A growing partnership platform

This year’s conference edition further strengthened G-STIC as a partnership platform where like-minded organisations dealing with technology for the SDGs and climate change come together to exchange and promote state-of-the-art technology solutions, best practices and lessons learned.

The Copernicus Hackathon was one of the most striking examples, as it allowed small teams of people with different backgrounds and expertise to collaborate on the development of software prototypes based on Copernicus Earth Observation Data. Young people could showcase smart, original and innovative solutions and business concepts during the G-STIC Youth Challenge, a competition organised by IEEE Entrepreneurship in coordination with the UN Major Group for Children and Youth. National Designated Entities from the Asia-Pacific region and businesses had a chance to meet face-to-face with clean energy technology suppliers and service providers from around the world during the CTCN Matchmaking event, to give one more example.
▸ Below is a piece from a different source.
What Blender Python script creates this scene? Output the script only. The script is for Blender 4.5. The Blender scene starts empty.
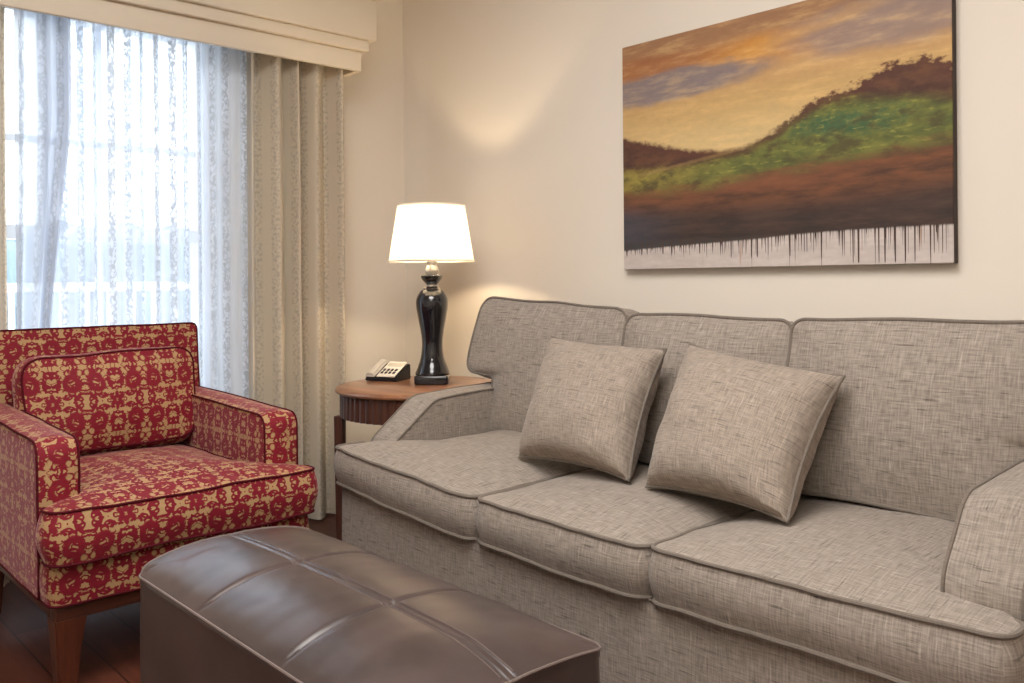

An SDG compliance framework

All G-STIC conference sessions and partnership events shared a razor-sharp focus on market-ready technological innovations. The G-STIC living library will share this focus and provide an overview of transformative solutions underpinned by practical assessment criteria embedded in science and best practices. This approach will make it into a tool to spearhead technological innovation for the SDGs, change markets at scale and inspire societies to move towards more sustainable development patterns.

In the next phase, G-STIC plans to develop scientifically underpinned assessment criteria into a framework that assists governments and corporations in evaluating the SDG compliance of technological innovations. Ultimately, this framework will make it possible and practical to quantify the potential of technological innovations to contribute substantively to the implementation of one or more SDG targets.